Being a zone leader is absolutely a blessing. I love it. We have had great opportunities to be instruments in the hands of God. I have felt inspired to speak with Elders (we don't really work with sisters as much. They have a Coordinating Sister who is kind of a zone leader for hermanas) who I felt needed to feel God's love. I won't mention names but here is one experience I had...At the devotional on Sunday (I think), me and my companion were split up. That happens sometimes when the room is full....one companion sits somewhere and the other sits somewhere else. There were not spots that had two chairs next to each other that we could find. So anyways, I was just sitting by someone I didn't know waiting for the Devotional to start. Then, an elder from our newest district called to me and asked if I wanted to sit by him. There was one chair next to him and he was just wondering if I wanted to. I said that I was okay. I would stay where I was. I didn't think anything of it. Then I felt prompted...Go sit by him. So I changed my mind and did so. I was able to talk to him about some things, and share with him some experiences I had. I don't know what he needed to hear, but I felt like it was a good thing to do.
I have also had other experiences like that. It is very memorable to be able to put your hand on the shoulder of an elder and have him trust you enough to tell you that he is having a hard time not yelling at everyone who makes him mad. It is amazing to use the Spirit to comfort him and help him. Developing trust has been key in that regard. Me and Elder Kearl have had the idea of visiting each room in the residence hall in our zone (so, all the elders) and sharing scriptures with them before bed time. We do not do that every day, because that can kinda get a little annoying sometimes. But despite that, as we go every couple days or every other day or so, we have felt the Spirit as we have shared those scriptures.

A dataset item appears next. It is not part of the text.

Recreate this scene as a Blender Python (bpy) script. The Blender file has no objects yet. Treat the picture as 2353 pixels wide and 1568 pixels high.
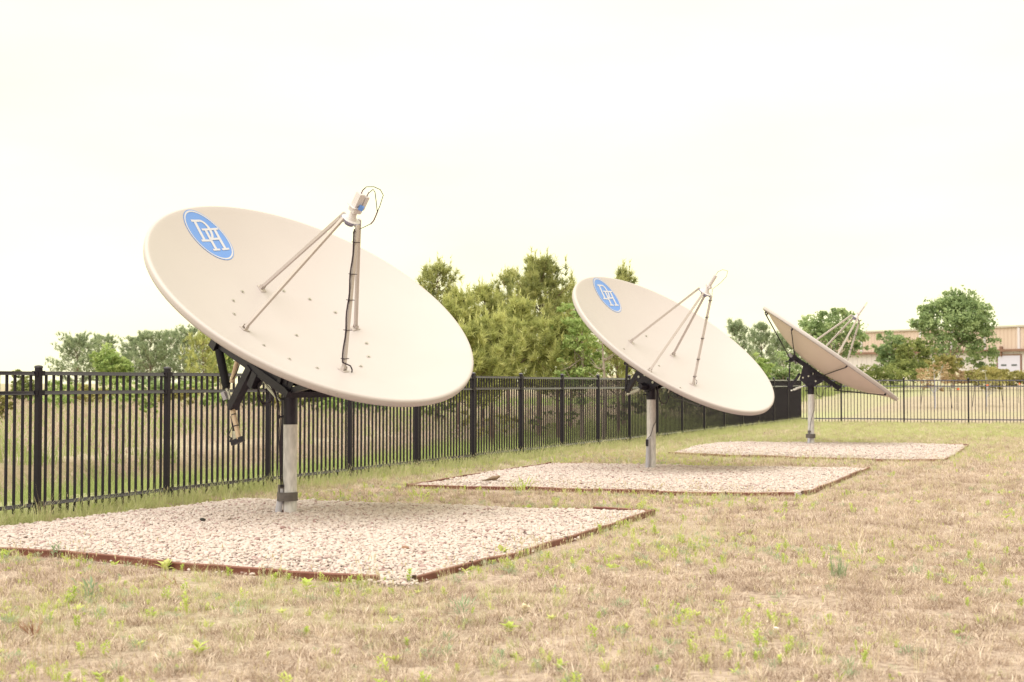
import bpy, math, random
import numpy as np
from mathutils import Vector, Matrix

SC = bpy.context.scene
COL = SC.collection
rnd = random.Random(7)
rng = np.random.default_rng(11)

# ------------------------------------------------------------------ camera
cd = bpy.data.cameras.new('camera')
cam = bpy.data.objects.new('camera', cd)
COL.objects.link(cam)
cam.location = (0, 0, 1.61)
cam.rotation_euler = (math.radians(90 + 1.7362), 0, 0)
cd.sensor_width = 36.0
cd.lens = 36.0 * 3200 / 2353
cd.clip_start = 0.1
cd.clip_end = 6000
cd.dof.use_dof = True
cd.dof.focus_distance = 17.0
cd.dof.aperture_fstop = 3.4
SC.camera = cam

# ------------------------------------------------------------------ overcast sky and sun
SUN_EL, SUN_AZ = math.radians(62), math.radians(212)      # azimuth clockwise from +Y: behind the camera, left
W = bpy.data.worlds.new('World')
SC.world = W
W.use_nodes = True
nt = W.node_tree
nt.nodes.clear()
wo = nt.nodes.new('ShaderNodeOutputWorld')
sky = nt.nodes.new('ShaderNodeTexSky')
sky.sky_type = 'NISHITA'
sky.sun_disc = False
sky.sun_elevation = SUN_EL
sky.sun_rotation = SUN_AZ
bg1 = nt.nodes.new('ShaderNodeBackground')
bg1.inputs['Strength'].default_value = 0.1
nt.links.new(sky.outputs[0], bg1.inputs['Color'])
tc = nt.nodes.new('ShaderNodeTexCoord')
mp = nt.nodes.new('ShaderNodeMapping')
mp.inputs['Scale'].default_value = (1.5, 1.5, 5.0)
nz = nt.nodes.new('ShaderNodeTexNoise')
nz.inputs['Scale'].default_value = 1.6
nz.inputs['Detail'].default_value = 5
cr = nt.nodes.new('ShaderNodeValToRGB')
cr.color_ramp.elements[0].position = 0.3
cr.color_ramp.elements[0].color = (0.93, 0.885, 0.575, 1)
cr.color_ramp.elements[1].position = 0.62
cr.color_ramp.elements[1].color = (1.0, 0.98, 0.668, 1)
bg2 = nt.nodes.new('ShaderNodeBackground')
bg2.inputs['Strength'].default_value = 0.60
nt.links.new(tc.outputs['Generated'], mp.inputs['Vector'])
nt.links.new(mp.outputs[0], nz.inputs['Vector'])
nt.links.new(nz.outputs[0], cr.inputs[0])
nt.links.new(cr.outputs[0], bg2.inputs['Color'])
mx = nt.nodes.new('ShaderNodeMixShader')
mx.inputs[0].default_value = 0.985                         # thin blue left in a closed cloud cover
nt.links.new(bg1.outputs[0], mx.inputs[1])
nt.links.new(bg2.outputs[0], mx.inputs[2])
nt.links.new(mx.outputs[0], wo.inputs['Surface'])

sd = bpy.data.lights.new('sun', 'SUN')
sun = bpy.data.objects.new('sun', sd)
COL.objects.link(sun)
sd.energy = 1.5
sd.angle = math.radians(70)
sd.color = (1.0, 0.97, 0.95)
sv = Vector((math.sin(SUN_AZ) * math.cos(SUN_EL), math.cos(SUN_AZ) * math.cos(SUN_EL), math.sin(SUN_EL)))
sun.rotation_euler = sv.to_track_quat('Z', 'Y').to_euler()

vs = SC.view_settings
vs.view_transform = 'Standard'
vs.look = 'None'
vs.gamma = 1
vs.exposure = 1.32
vs.use_curve_mapping = False
SC.cycles.max_bounces = 10
SC.cycles.diffuse_bounces = 6
SC.cycles.transmission_bounces = 8
SC.cycles.transparent_max_bounces = 8

# ------------------------------------------------------------------ helpers
def val_noise(x, y, seed=0):
    x = np.asarray(x, float); y = np.asarray(y, float)
    xi = np.floor(x).astype(np.int64); yi = np.floor(y).astype(np.int64)
    xf = x - xi; yf = y - yi
    u = xf * xf * (3 - 2 * xf); v = yf * yf * (3 - 2 * yf)
    def hsh(a, b):
        n = (a * 374761393 + b * 668265263 + seed * 982451653) & 0xffffffff
        n = ((n ^ (n >> 13)) * 1274126177) & 0xffffffff
        return ((n ^ (n >> 16)) & 0xffff) / 65535.0
    return (hsh(xi, yi) * (1 - u) + hsh(xi + 1, yi) * u) * (1 - v) + (hsh(xi, yi + 1) * (1 - u) + hsh(xi + 1, yi + 1) * u) * v

def fbm(x, y, seed=0, oct=4):
    s = 0; a = .5; t = 0
    for o in range(oct):
        s = s + a * val_noise(np.asarray(x) * 2 ** o, np.asarray(y) * 2 ** o, seed + o); t += a; a *= .5
    return s / t

def sstep(a, b, x):
    t = np.clip((np.asarray(x, float) - a) / (b - a), 0, 1)
    return t * t * (3 - 2 * t)

def new_mat(name):
    m = bpy.data.materials.new(name)
    m.use_nodes = True
    return m, m.node_tree, m.node_tree.nodes['Principled BSDF']

def mat(name, c1, c2=None, rough=.6, scale=4.0, metal=0.0, bump=0.0, bscale=40.0, stretch=(1, 1, 1), spec=.5, lo=.35, hi=.65):
    """Painted / metal / stone surface: two colours mixed by noise, fine bump."""
    m, t, b = new_mat(name)
    b.inputs['Roughness'].default_value = rough
    b.inputs['Metallic'].default_value = metal
    b.inputs['Specular IOR Level'].default_value = spec
    co = t.nodes.new('ShaderNodeTexCoord')
    ma = t.nodes.new('ShaderNodeMapping'); ma.inputs['Scale'].default_value = stretch
    t.links.new(co.outputs['Object'], ma.inputs[0])
    n = t.nodes.new('ShaderNodeTexNoise'); n.inputs['Scale'].default_value = scale; n.inputs['Detail'].default_value = 6
    t.links.new(ma.outputs[0], n.inputs['Vector'])
    r = t.nodes.new('ShaderNodeValToRGB')
    r.color_ramp.elements[0].position = lo; r.color_ramp.elements[1].position = hi
    r.color_ramp.elements[0].color = (*c1, 1); r.color_ramp.elements[1].color = (*(c2 or c1), 1)
    t.links.new(n.outputs[0], r.inputs[0]); t.links.new(r.outputs[0], b.inputs['Base Color'])
    if bump:
        n2 = t.nodes.new('ShaderNodeTexNoise'); n2.inputs['Scale'].default_value = bscale; n2.inputs['Detail'].default_value = 4
        t.links.new(ma.outputs[0], n2.inputs['Vector'])
        bu = t.nodes.new('ShaderNodeBump'); bu.inputs['Strength'].default_value = bump; bu.inputs['Distance'].default_value = .01
        t.links.new(n2.outputs[0], bu.inputs['Height']); t.links.new(bu.outputs[0], b.inputs['Normal'])
    return m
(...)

My companion and I are doing great. We have had some clashes recently. But we are doing okay and still love each other. There have been times when I feel just how much I need Elder Kearl. For example, once we were split up during a devotional. Even though that is okay (since you are surrounded by other missionaries), this one time we were split and I didn't plan on us being split. I felt totally lost and afraid. Weird, right? WHERE IS MY COMPANION!? I felt like something was very wrong and I just wanted to find him. Eventually I did and the relief was phenomenal. It is incredible how important companions are, to the point where I can hardly stand being apart. We are a blessing to one another and teach very well.
The district is doing very well. I have had the chance of developing a personal relationship with the Elders. I want them to know I am here for them. Last night, we had a "slumber party" in me and Elder Kearl's room. Not sure if that is even allowed.......haha. But we had 8 elders who came by from our district. We probably should avoid doing that again, but I will admit, that was a good experience. Some of the elders there were people that I sometimes disagreed with a little. But that night when we were all hanging out in the residence, I felt that we reinforced a strong friendship. We were able to joke around and laugh. That was needed. Maybe we could do that next time without the slumber party part...haha!
I have bought tons of stuff. I have a picture flip book, hymnbooks, highlighters, tabs, notebooks, and probably some other stuff as well. I am sure that I am over my weight limit for luggage with all of these things, so I need to figure out how to deal with this stuff. I have asked people about the free package that we can send to the mission home in order to get our books there without taking them on the plane...no one seems to think that I can do that....at least not for free. I will figure it out.
No word on my visa yet. I am not really sure how illness is doing in the MTC. I think that it is okay.
I have lost my study journal, and there is some really special stuff in there. Please pray to help me find it.
I will be in the field very soon. About two weeks I think. Please send me pictures so I can have them as I leave...pictures of family, friends, or whatever :)
I have come to understand that being reassigned to a state-side mission before going to Mexico is very, very common. As a matter of fact, it may be most likely that I am reassigned before I go to Mexico. If that is the case, I can call you and tell you where I will be going.
Language is coming along well. I can say a lot of things in Spanish! One lesson I had with TRC's (Teaching Real Citizens -- real people that come by to hear the missionaries teach them just for fun or whatever) was pretty good I think. One of the guys we were teaching told me that my language speaking with Spanish was doing awesome. In lessons with investigators I can tell that the language is coming along. I am relying less and less on written lessons and more and more on the Spirit. Sometimes our planned lessons don't even work as we wanted to, because we felt inspired to do something else, like invite someone to be baptized. And it is really cool how we are being helped to say these things in Spanish. I can get through much of the day with only Spanish.